Passou 438 dias perdido no mar, à deriva num pequeno barco de pesca, e assim ficou durante os quase 13 mil quilómetros que percorreu entre Chocohuital, na costa do Pacífico do México, e o atol de Tile, nas Ilhas Marshall. Ou quase, pois durante os primeiros dois de 14 meses, José Salvador Alvarenga teve a companhia do homem que embarcara com ele para uma pescaria. Só que Ezequiel Córdoba, às tantas, adoeceu e um dia houve em que não aguentou mais. Morreu e o pescador solitário quase enlouqueceu, encenando conversas com o falecido companheiro, enquanto julgava que estava apenas a dormir. Até que, seis dias volvidos e recuperada a sanidade, deitou o corpo ao mar.

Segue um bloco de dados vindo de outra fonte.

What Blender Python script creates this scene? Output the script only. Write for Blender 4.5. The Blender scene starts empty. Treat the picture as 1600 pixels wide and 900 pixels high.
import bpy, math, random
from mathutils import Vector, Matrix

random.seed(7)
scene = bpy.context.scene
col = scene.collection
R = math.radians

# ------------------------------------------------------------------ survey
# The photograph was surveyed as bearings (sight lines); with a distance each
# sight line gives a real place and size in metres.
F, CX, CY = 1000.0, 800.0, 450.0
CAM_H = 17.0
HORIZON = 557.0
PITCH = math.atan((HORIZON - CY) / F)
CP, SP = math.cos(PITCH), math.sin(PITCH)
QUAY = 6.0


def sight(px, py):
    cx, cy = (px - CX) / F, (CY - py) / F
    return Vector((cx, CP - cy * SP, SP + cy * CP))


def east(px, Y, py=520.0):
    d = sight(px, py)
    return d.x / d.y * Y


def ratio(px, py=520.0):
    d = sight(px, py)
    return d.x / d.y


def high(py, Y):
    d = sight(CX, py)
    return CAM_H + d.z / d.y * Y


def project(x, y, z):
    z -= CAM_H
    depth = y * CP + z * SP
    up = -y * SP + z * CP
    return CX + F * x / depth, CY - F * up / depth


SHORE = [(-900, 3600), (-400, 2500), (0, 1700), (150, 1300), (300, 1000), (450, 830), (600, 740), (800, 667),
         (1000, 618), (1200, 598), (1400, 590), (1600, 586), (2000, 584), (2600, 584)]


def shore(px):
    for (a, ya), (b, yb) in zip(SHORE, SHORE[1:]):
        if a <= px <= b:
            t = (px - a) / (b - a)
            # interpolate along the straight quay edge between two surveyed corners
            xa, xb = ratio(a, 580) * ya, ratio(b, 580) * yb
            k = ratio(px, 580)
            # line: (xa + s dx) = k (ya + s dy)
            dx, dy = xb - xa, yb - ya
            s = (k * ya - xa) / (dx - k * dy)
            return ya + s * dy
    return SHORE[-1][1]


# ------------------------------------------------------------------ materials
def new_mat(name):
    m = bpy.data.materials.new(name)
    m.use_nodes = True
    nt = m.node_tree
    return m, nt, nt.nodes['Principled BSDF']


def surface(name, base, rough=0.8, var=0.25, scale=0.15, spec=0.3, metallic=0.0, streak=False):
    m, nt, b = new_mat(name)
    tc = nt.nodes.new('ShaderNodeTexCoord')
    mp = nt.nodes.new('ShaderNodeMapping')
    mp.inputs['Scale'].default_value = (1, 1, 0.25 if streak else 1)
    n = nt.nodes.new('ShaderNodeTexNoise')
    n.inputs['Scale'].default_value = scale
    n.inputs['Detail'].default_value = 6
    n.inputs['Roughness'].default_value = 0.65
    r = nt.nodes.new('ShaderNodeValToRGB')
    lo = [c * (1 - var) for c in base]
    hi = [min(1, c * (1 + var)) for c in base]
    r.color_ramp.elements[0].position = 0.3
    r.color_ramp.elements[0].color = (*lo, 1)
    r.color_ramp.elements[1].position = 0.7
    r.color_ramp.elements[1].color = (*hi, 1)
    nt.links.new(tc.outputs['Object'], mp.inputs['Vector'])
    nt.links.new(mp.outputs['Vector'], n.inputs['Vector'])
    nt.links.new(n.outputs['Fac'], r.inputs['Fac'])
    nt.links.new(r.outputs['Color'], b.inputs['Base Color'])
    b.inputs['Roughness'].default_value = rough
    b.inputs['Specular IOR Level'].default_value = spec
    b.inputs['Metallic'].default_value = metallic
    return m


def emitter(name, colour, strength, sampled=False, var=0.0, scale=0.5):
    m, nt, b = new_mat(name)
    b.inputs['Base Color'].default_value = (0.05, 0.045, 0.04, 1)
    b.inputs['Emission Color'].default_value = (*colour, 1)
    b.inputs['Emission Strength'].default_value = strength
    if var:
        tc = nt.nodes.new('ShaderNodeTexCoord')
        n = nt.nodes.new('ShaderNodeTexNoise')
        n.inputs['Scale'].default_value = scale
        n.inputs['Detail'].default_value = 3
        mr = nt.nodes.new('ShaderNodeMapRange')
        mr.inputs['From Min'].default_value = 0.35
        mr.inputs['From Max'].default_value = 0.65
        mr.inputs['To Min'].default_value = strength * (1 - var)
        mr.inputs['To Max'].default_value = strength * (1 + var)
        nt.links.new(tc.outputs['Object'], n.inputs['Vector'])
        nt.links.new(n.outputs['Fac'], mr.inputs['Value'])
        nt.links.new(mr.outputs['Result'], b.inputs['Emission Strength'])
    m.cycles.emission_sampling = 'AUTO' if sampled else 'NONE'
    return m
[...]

Esta é um de muitos pormenores que Salvador Alvarado conta no livro que, após ser resgatado, escreveu com a ajuda de um jornalista. Ficou com o título “438 dias” e só depois de ser publicado é que a família de Ezequiel Córdoba o acusa, agora, de uma coisa — de se ter alimentado dos seus restos mortais para sobreviver. Ou seja, de praticar canibalismo. O El Salvador, jornal do país homónimo, escreve que a família de Córdoba está a exigir o pagamento de uma indemnização no valor de um milhão de dólares, o equivalente a cerca de 924 mil euros.
De nada valeu a Alvarado o cumprimento da promessa que fez a Ezequiel Córdoba, pouco antes de este falecer: “Pediu-me para contar à mãe dele que estava triste por não se poder despedir e por ela não poder cozinhar mais para ele. Que o devia deixar ir porque tinha ido com Deus”. O sobrevivente fê-lo e agora está a ser acusado de algo que, diz o seu advogado, Ricardo Cucalón, não se pode provar. “Acredito que é um processo de pressão para que ele [Salvador Alvarenga] pague parte do dinheiro atrás do qual todos andam, que não é assim tanto quanto se diz”, explicou, ao indicar que, nos EUA, apenas cerca de 1.500 exemplares do livro já terão sido vendidos.
Salvador contou que Ezequiel terá morrido após adoecer devido a toda a carne crua de peixe, tartarugas e aves que foram comendo, além da própria urina e da água salgada. A família de Córdoba, aliás, não o acusa de ter matado o pescador mexicano, considerando-o apenas culpado de canibalismo — algo que muitos países nem sequer consideram como crime. O Código Penal inglês e português, por exemplo, não prevê qualquer crime ou ofensa nesta matéria.